***** SUPPLIED INFORMATION

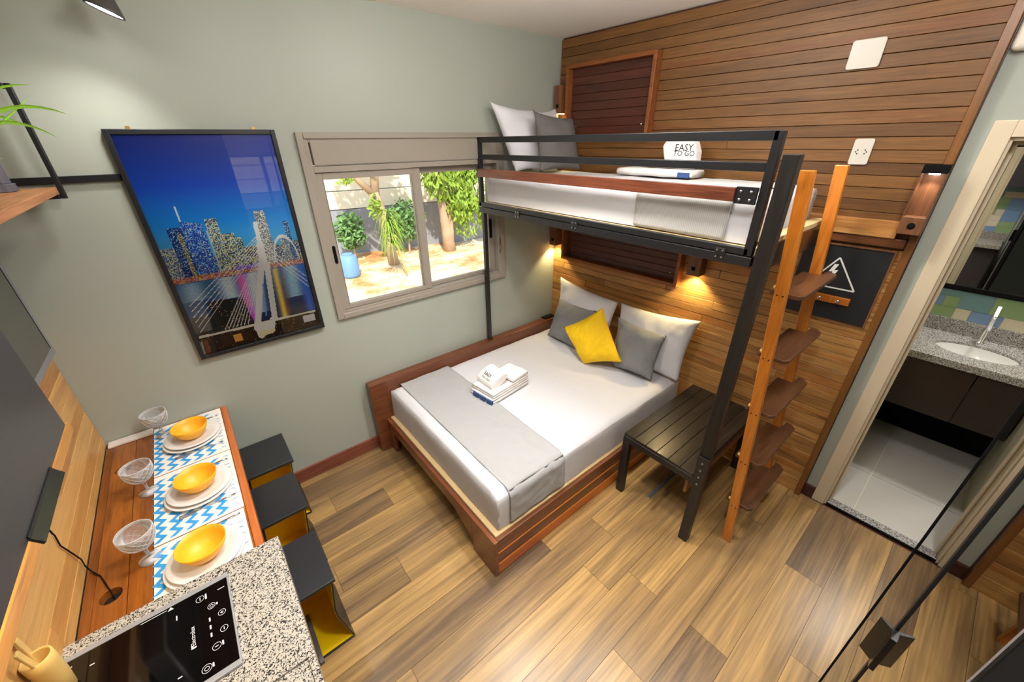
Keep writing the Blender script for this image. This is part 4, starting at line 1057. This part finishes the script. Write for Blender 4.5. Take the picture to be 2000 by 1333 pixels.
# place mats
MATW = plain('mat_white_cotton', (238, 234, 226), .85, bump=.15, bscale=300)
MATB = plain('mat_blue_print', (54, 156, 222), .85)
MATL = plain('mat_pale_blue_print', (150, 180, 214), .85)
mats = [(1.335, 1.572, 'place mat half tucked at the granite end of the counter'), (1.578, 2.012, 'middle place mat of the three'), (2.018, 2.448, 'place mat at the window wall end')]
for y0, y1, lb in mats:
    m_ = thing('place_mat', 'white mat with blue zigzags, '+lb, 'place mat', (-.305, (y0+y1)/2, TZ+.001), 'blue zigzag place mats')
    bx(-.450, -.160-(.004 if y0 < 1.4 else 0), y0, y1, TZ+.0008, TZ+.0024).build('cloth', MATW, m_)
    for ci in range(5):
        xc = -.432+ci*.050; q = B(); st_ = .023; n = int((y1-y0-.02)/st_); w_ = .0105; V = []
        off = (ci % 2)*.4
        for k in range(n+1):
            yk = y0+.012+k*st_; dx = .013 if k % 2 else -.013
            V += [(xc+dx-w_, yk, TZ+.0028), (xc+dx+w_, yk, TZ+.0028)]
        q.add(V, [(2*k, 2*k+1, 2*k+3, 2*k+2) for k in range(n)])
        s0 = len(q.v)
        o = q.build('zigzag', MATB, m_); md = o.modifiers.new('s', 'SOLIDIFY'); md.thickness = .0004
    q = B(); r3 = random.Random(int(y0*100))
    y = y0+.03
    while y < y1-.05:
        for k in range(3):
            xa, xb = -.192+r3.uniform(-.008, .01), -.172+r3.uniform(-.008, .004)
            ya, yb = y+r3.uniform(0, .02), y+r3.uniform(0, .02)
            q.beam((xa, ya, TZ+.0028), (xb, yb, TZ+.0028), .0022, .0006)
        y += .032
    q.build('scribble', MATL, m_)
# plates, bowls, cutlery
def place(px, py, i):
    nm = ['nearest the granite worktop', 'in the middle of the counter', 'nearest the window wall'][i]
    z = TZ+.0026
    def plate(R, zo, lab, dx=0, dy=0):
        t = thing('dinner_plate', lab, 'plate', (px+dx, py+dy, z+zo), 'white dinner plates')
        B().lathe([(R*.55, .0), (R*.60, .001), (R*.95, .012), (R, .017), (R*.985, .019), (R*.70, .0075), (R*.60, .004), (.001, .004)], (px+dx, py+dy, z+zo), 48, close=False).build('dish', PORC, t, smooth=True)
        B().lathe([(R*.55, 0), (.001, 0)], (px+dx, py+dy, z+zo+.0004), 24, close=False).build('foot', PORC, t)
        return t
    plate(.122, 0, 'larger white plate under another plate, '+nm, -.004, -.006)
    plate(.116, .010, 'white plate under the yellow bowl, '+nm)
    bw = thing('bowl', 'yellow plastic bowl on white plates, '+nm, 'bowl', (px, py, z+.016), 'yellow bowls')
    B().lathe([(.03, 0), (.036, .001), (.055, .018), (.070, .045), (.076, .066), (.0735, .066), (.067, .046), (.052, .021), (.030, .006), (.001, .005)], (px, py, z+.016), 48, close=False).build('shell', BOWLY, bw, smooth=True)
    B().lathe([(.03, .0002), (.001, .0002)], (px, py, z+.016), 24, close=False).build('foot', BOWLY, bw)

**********

▶ **PROBLEM TO WORK ON**: Write out the material above again, word for word, minus its pictures.

▶ **SOLVED EXERCISE**:
Keep writing the Blender script for this image. This is part 4, starting at line 1057. This part finishes the script. Write for Blender 4.5. Take the picture to be 2000 by 1333 pixels.
# place mats
MATW = plain('mat_white_cotton', (238, 234, 226), .85, bump=.15, bscale=300)
MATB = plain('mat_blue_print', (54, 156, 222), .85)
MATL = plain('mat_pale_blue_print', (150, 180, 214), .85)
mats = [(1.335, 1.572, 'place mat half tucked at the granite end of the counter'), (1.578, 2.012, 'middle place mat of the three'), (2.018, 2.448, 'place mat at the window wall end')]
for y0, y1, lb in mats:
    m_ = thing('place_mat', 'white mat with blue zigzags, '+lb, 'place mat', (-.305, (y0+y1)/2, TZ+.001), 'blue zigzag place mats')
    bx(-.450, -.160-(.004 if y0 < 1.4 else 0), y0, y1, TZ+.0008, TZ+.0024).build('cloth', MATW, m_)
    for ci in range(5):
        xc = -.432+ci*.050; q = B(); st_ = .023; n = int((y1-y0-.02)/st_); w_ = .0105; V = []
        off = (ci % 2)*.4
        for k in range(n+1):
            yk = y0+.012+k*st_; dx = .013 if k % 2 else -.013
            V += [(xc+dx-w_, yk, TZ+.0028), (xc+dx+w_, yk, TZ+.0028)]
        q.add(V, [(2*k, 2*k+1, 2*k+3, 2*k+2) for k in range(n)])
        s0 = len(q.v)
        o = q.build('zigzag', MATB, m_); md = o.modifiers.new('s', 'SOLIDIFY'); md.thickness = .0004
    q = B(); r3 = random.Random(int(y0*100))
    y = y0+.03
    while y < y1-.05:
        for k in range(3):
            xa, xb = -.192+r3.uniform(-.008, .01), -.172+r3.uniform(-.008, .004)
            ya, yb = y+r3.uniform(0, .02), y+r3.uniform(0, .02)
            q.beam((xa, ya, TZ+.0028), (xb, yb, TZ+.0028), .0022, .0006)
        y += .032
    q.build('scribble', MATL, m_)
# plates, bowls, cutlery
def place(px, py, i):
    nm = ['nearest the granite worktop', 'in the middle of the counter', 'nearest the window wall'][i]
    z = TZ+.0026
    def plate(R, zo, lab, dx=0, dy=0):
        t = thing('dinner_plate', lab, 'plate', (px+dx, py+dy, z+zo), 'white dinner plates')
        B().lathe([(R*.55, .0), (R*.60, .001), (R*.95, .012), (R, .017), (R*.985, .019), (R*.70, .0075), (R*.60, .004), (.001, .004)], (px+dx, py+dy, z+zo), 48, close=False).build('dish', PORC, t, smooth=True)
        B().lathe([(R*.55, 0), (.001, 0)], (px+dx, py+dy, z+zo+.0004), 24, close=False).build('foot', PORC, t)
        return t
    plate(.122, 0, 'larger white plate under another plate, '+nm, -.004, -.006)
    plate(.116, .010, 'white plate under the yellow bowl, '+nm)
    bw = thing('bowl', 'yellow plastic bowl on white plates, '+nm, 'bowl', (px, py, z+.016), 'yellow bowls')
    B().lathe([(.03, 0), (.036, .001), (.055, .018), (.070, .045), (.076, .066), (.0735, .066), (.067, .046), (.052, .021), (.030, .006), (.001, .005)], (px, py, z+.016), 48, close=False).build('shell', BOWLY, bw, smooth=True)
    B().lathe([(.03, .0002), (.001, .0002)], (px, py, z+.016), 24, close=False).build('foot', BOWLY, bw)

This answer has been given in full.